Fabien Onteniente assure qu'il ne tournera plus avec Gérard Depardieu : "Ce n'est pas dans mes valeurs, ce n'est pas possible de fermer les yeux sur ce genre de comportements inadmissibles". Le réalisateur dénonce une forme d'omerta qui existe dans le cinéma français autour des violences sexuelles, "peut-être parce que c'est un entre-soi", avec "beaucoup de déni", selon lui.

"Je ne connais pas cet homme dont on parle"

La comédienne Nathalie Baye(Nouvelle fenêtre), amie de Gérard de Depardieu, a à son tour pris la parole, lundi sur France Inter(Nouvelle fenêtre)"Je n’ai jamais eu de problème avec lui, absolument jamais", a assuré la comédienne. Les deux acteurs ont partagé l’affiche de plusieurs films, entre autres Rive droite, rive gauche, et Le Retour de Martin Guerre. "On a été très complices", raconte la comédienne. "C’est quelqu’un qui a toujours été d’une grande élégance, d’une grande gentillesse, un partenaire en or pour jouer. Je ne connais pas cet homme dont on parle."

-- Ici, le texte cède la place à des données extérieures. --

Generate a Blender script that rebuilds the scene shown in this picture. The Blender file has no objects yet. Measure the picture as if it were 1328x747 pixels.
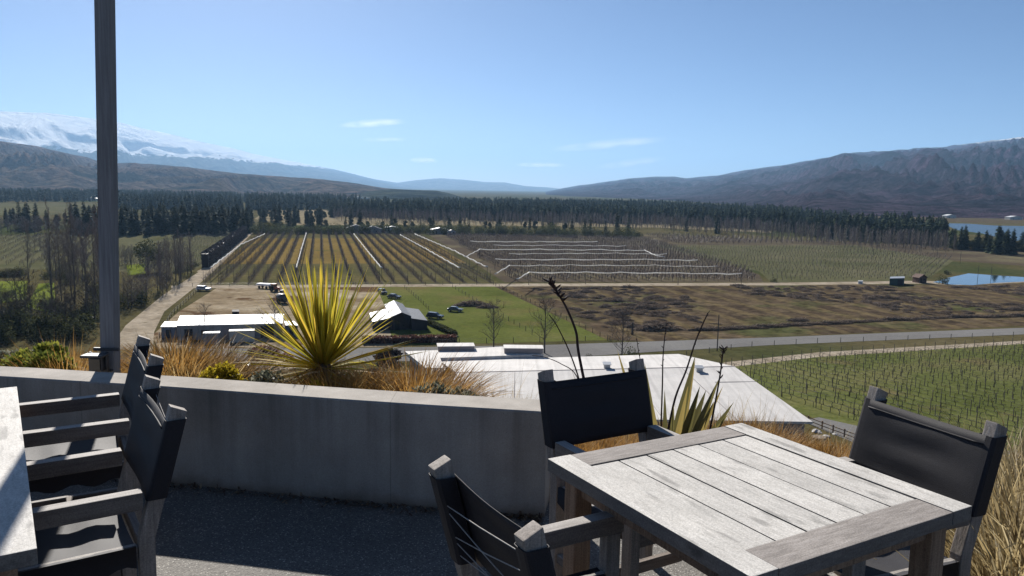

"Gérard, je le connais depuis toujours, car il a été mon premier partenaire dès le tout début de ma carrière. Je n’ai jamais eu de problème avec lui, absolument jamais", a témoigné l’actrice. "Ce n’est pas une histoire de défendre ou de ne pas défendre Gérard. Je ne veux pas rentrer dans la mêlée médiatique."

Nathalie Baye et Gérard Depardieu sont très proches. L'actrice reconnaît qu’il a pu faire des blagues lourdes, mais estime que "des gens qui font des blagues un peu lourdes, il y a la moitié de la France, voire les trois quarts." Nathalie Baye le répète : "jamais, jamais" elle n’a vu ou entendu sur un tournage "des trucs sordides, vulgaires" de la part de son ami. Elle n’a pas eu de contact récent avec lui. Il n’habite pourtant pas très loin de chez elle. "Je ne sais pas dans quel état il est", confie Nathalie Baye. "Cela me bouleverse cette histoire."

Une formation obligatoire contre les violences sexistes et sexuelles

Gérard Depardieu a dû mettre fin octobre sa carrière en pause, renonçant à prêter sa voix au prochain film d'animation de Michel Hazanavicius, le réalisateur de The Artist. Et il a été écarté de la promotion d'Umami, au printemps dernier. Avec 50 000 entrées, le film a été un cuisant échec.

"Nous sommes tous un peu coupables" a reconnu sur France 2 le président du syndicat des producteurs de cinéma, Marc Missonnier. "Il y avait une tolérance [à l'égard de Gérard Depardieu] qui est une erreur".

France Télévisions, dont un responsable a jugé qu'il ne fallait plus "célébrer" Gérard Depardieu, se garde toutefois de censurer les œuvres d'une figure majeure du patrimoine cinématographique national. Le groupe de télévision publique a précisé lundi sa position à l'AFP : "Des films avec Gérard Depardieu continueront d'être achetés et diffusés", dont plusieurs "chefs-d’œuvre". Illusions perdues, de Xavier Giannoli, sera notamment programmé dimanche sur France 2.

"Beaucoup de gens n'en ont rien à faire" : au-delà de l'affaire Depardieu, le combat contre les violences sexuelles concerne l'ensemble du monde du cinéma, estime le collectif 50/50, qui œuvre en faveur de la parité, de l’égalité et de la diversité dans le cinéma et l’audiovisuel, et se place en pointe sur le sujet des violences sexuelles dans le milieu du cinéma.

Coprésidente de ce collectif fondé il y a cinq ans, Clémentine Charlemaine salue l'annonce, lundi, par le Centre national de la cinématographie (CNC) et l'Afdas, chargée des formations dans le secteur, d'une formation obligatoire contre les violences sexistes et sexuelles pour l'ensemble des professionnels du 7e art.